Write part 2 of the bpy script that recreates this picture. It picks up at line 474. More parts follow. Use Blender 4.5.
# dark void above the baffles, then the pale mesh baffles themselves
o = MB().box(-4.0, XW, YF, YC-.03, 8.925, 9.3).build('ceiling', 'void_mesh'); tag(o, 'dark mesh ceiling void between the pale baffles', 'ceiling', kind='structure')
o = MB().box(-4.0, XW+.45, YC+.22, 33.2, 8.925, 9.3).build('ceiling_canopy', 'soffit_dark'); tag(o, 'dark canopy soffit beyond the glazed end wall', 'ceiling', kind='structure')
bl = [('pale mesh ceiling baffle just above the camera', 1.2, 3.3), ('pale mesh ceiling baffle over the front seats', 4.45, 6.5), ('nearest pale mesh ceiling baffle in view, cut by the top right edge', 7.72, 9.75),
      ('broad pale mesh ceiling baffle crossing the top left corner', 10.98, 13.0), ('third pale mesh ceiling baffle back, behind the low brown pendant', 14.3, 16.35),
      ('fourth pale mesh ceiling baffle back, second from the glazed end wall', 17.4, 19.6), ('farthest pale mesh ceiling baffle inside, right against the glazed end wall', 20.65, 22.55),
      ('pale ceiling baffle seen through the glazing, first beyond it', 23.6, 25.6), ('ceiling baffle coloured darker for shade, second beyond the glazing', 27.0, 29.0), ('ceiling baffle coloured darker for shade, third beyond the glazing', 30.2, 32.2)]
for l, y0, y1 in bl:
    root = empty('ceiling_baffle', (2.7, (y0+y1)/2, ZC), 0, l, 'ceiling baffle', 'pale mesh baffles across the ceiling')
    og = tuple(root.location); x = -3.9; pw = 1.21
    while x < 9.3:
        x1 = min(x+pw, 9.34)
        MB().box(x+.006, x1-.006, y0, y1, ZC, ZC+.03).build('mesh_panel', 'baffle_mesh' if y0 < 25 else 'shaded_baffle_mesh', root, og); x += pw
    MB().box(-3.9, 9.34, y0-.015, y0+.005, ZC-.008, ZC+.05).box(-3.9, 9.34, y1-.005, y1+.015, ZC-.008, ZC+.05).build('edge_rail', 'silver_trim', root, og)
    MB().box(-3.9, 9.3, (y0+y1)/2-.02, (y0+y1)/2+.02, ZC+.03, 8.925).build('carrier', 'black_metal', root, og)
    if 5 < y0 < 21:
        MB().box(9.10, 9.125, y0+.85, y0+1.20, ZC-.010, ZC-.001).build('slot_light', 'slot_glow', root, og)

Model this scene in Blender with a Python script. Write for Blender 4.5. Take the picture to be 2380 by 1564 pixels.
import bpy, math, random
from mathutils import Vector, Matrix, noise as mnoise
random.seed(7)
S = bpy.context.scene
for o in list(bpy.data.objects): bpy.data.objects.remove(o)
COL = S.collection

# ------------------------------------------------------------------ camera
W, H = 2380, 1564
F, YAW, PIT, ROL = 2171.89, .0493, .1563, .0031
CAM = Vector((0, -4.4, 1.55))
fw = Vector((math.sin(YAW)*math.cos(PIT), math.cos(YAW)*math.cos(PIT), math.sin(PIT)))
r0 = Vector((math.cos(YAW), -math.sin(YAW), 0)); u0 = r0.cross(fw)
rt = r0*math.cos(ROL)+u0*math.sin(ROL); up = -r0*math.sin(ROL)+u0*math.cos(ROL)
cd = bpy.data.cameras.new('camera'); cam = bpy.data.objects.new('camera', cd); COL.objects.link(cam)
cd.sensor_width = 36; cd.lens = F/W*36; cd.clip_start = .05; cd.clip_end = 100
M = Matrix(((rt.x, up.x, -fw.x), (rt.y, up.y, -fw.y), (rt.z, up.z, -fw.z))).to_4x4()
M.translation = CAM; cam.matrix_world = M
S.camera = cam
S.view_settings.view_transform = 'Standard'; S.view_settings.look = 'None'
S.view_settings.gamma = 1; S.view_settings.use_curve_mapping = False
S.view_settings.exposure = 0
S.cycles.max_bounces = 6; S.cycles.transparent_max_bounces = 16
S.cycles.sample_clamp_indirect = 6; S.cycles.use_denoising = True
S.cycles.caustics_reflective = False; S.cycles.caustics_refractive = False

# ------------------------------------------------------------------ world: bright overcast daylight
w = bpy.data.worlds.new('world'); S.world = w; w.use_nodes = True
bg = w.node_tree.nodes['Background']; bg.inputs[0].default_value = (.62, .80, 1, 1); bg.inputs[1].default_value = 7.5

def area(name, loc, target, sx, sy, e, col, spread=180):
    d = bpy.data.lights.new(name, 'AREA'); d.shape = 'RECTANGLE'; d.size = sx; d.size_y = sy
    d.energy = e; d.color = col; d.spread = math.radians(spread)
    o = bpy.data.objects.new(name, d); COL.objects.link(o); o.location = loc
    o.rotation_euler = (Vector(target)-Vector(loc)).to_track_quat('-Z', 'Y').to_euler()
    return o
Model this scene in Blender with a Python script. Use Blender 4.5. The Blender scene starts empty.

*WHAT TO DO*: State how many lines include the string "picture", and nothing more.

*CORRECT ANSWER*: 2